» **Short problem**
Output the material below in full, exactly as it is.

----

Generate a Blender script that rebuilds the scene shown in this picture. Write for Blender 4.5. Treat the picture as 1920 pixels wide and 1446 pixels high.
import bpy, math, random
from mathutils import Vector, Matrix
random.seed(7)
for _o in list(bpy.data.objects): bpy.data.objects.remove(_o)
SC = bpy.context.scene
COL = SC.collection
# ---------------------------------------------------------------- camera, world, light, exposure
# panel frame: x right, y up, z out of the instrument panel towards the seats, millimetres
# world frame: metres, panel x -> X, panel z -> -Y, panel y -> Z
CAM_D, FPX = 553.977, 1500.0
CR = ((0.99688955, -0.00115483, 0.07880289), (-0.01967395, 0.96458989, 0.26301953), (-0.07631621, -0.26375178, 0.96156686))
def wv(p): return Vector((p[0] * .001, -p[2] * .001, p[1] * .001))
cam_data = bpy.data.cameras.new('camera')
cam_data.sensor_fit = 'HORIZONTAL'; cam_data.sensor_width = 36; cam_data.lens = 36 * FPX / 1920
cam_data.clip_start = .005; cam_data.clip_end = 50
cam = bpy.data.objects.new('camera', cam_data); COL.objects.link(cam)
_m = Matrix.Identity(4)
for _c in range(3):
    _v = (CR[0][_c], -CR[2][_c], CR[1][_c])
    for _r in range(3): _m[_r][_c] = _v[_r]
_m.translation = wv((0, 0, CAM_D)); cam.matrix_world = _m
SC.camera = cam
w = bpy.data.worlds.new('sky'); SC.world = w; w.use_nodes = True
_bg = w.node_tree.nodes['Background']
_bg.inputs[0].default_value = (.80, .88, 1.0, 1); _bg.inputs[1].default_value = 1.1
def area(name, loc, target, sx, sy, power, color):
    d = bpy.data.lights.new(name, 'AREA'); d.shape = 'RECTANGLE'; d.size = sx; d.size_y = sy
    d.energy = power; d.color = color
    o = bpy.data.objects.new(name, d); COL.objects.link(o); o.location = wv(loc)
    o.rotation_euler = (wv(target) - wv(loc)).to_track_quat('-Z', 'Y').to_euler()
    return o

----

» **The response**
Generate a Blender script that rebuilds the scene shown in this picture. Write for Blender 4.5. Treat the picture as 1920 pixels wide and 1446 pixels high.
import bpy, math, random
from mathutils import Vector, Matrix
random.seed(7)
for _o in list(bpy.data.objects): bpy.data.objects.remove(_o)
SC = bpy.context.scene
COL = SC.collection
# ---------------------------------------------------------------- camera, world, light, exposure
# panel frame: x right, y up, z out of the instrument panel towards the seats, millimetres
# world frame: metres, panel x -> X, panel z -> -Y, panel y -> Z
CAM_D, FPX = 553.977, 1500.0
CR = ((0.99688955, -0.00115483, 0.07880289), (-0.01967395, 0.96458989, 0.26301953), (-0.07631621, -0.26375178, 0.96156686))
def wv(p): return Vector((p[0] * .001, -p[2] * .001, p[1] * .001))
cam_data = bpy.data.cameras.new('camera')
cam_data.sensor_fit = 'HORIZONTAL'; cam_data.sensor_width = 36; cam_data.lens = 36 * FPX / 1920
cam_data.clip_start = .005; cam_data.clip_end = 50
cam = bpy.data.objects.new('camera', cam_data); COL.objects.link(cam)
_m = Matrix.Identity(4)
for _c in range(3):
    _v = (CR[0][_c], -CR[2][_c], CR[1][_c])
    for _r in range(3): _m[_r][_c] = _v[_r]
_m.translation = wv((0, 0, CAM_D)); cam.matrix_world = _m
SC.camera = cam
w = bpy.data.worlds.new('sky'); SC.world = w; w.use_nodes = True
_bg = w.node_tree.nodes['Background']
_bg.inputs[0].default_value = (.80, .88, 1.0, 1); _bg.inputs[1].default_value = 1.1
def area(name, loc, target, sx, sy, power, color):
    d = bpy.data.lights.new(name, 'AREA'); d.shape = 'RECTANGLE'; d.size = sx; d.size_y = sy
    d.energy = power; d.color = color
    o = bpy.data.objects.new(name, d); COL.objects.link(o); o.location = wv(loc)
    o.rotation_euler = (wv(target) - wv(loc)).to_track_quat('-Z', 'Y').to_euler()
    return o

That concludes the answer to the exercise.